• **TASK DESCRIPTION**
Scan the entries for the string "from" and give the number of lines that have it, nothing further.

<<<<

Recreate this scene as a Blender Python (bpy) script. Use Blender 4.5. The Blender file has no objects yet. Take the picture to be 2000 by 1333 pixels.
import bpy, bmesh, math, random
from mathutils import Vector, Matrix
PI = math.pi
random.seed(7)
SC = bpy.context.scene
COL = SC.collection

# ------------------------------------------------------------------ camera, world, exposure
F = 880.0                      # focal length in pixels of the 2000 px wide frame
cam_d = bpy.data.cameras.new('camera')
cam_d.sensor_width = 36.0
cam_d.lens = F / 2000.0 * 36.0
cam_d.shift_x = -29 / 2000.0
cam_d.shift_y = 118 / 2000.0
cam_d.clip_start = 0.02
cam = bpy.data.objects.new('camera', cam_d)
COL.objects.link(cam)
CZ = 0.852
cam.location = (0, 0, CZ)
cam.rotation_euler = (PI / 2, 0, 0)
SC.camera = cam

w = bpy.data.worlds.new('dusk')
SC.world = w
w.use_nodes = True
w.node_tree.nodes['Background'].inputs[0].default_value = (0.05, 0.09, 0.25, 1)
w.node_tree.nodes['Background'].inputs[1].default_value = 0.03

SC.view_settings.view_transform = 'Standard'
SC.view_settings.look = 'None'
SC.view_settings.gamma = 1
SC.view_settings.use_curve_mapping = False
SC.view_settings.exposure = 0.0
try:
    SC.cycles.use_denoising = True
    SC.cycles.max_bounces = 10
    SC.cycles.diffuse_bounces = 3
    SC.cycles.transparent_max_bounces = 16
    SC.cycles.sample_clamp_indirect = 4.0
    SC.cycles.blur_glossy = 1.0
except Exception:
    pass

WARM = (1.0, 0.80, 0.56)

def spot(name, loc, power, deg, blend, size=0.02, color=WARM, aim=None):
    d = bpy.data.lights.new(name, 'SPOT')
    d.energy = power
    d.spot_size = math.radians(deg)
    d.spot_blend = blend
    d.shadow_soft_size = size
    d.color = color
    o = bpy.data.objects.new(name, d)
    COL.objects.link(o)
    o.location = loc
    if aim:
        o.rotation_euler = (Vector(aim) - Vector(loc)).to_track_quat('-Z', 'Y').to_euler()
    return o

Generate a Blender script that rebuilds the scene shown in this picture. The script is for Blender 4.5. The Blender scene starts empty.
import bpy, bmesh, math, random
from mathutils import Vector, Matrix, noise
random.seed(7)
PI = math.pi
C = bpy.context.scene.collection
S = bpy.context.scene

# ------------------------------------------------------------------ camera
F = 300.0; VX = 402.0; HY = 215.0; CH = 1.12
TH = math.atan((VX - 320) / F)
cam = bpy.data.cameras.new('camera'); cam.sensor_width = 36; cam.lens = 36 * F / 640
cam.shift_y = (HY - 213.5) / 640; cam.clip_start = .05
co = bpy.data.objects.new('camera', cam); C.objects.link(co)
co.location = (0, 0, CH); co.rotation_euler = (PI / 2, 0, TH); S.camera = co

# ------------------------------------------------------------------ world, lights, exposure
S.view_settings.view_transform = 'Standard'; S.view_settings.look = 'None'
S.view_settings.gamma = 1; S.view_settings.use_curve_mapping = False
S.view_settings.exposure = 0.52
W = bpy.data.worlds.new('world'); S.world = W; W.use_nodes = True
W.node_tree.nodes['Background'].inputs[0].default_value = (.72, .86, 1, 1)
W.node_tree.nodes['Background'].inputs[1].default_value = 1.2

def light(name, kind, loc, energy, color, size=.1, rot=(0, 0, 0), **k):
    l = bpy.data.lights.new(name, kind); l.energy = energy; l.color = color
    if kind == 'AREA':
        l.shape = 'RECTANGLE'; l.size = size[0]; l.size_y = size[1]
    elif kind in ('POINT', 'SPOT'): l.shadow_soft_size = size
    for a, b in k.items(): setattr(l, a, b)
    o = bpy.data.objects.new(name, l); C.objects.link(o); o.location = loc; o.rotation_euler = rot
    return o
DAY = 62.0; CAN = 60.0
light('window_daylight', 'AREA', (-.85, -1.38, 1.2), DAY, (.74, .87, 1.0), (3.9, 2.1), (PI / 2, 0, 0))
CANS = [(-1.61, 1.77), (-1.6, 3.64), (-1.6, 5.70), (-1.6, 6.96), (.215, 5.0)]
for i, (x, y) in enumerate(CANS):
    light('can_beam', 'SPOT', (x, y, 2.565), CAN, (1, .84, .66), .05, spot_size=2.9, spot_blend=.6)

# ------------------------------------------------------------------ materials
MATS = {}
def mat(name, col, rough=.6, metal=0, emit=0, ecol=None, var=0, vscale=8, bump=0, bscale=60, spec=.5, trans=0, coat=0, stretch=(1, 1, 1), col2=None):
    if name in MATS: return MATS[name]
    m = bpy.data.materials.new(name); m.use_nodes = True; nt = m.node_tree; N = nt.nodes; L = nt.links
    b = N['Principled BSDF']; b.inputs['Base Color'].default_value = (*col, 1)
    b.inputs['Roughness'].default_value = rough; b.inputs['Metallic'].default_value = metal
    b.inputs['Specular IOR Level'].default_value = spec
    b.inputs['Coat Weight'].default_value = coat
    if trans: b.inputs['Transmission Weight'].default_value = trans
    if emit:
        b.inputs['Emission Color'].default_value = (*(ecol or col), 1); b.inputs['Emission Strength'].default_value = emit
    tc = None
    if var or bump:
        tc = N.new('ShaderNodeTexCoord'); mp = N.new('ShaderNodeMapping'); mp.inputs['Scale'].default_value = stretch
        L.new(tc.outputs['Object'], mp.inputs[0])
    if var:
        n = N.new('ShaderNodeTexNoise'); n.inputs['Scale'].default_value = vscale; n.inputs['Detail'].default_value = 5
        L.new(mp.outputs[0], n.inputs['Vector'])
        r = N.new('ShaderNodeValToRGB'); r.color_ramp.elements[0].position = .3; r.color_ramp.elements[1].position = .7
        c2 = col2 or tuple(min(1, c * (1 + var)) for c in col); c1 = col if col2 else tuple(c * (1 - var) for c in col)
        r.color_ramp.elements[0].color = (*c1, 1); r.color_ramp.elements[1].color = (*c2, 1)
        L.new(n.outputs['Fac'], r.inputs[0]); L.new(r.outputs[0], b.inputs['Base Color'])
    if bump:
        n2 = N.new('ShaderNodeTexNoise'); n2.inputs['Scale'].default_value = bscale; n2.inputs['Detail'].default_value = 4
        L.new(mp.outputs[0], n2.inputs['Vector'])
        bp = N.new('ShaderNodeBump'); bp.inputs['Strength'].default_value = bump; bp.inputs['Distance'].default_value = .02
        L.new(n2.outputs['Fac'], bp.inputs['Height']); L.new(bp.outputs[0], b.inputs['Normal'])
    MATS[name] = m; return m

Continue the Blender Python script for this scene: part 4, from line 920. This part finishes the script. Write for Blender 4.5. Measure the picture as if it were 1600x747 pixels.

>>>>

• **EXERCISE RESULT**
3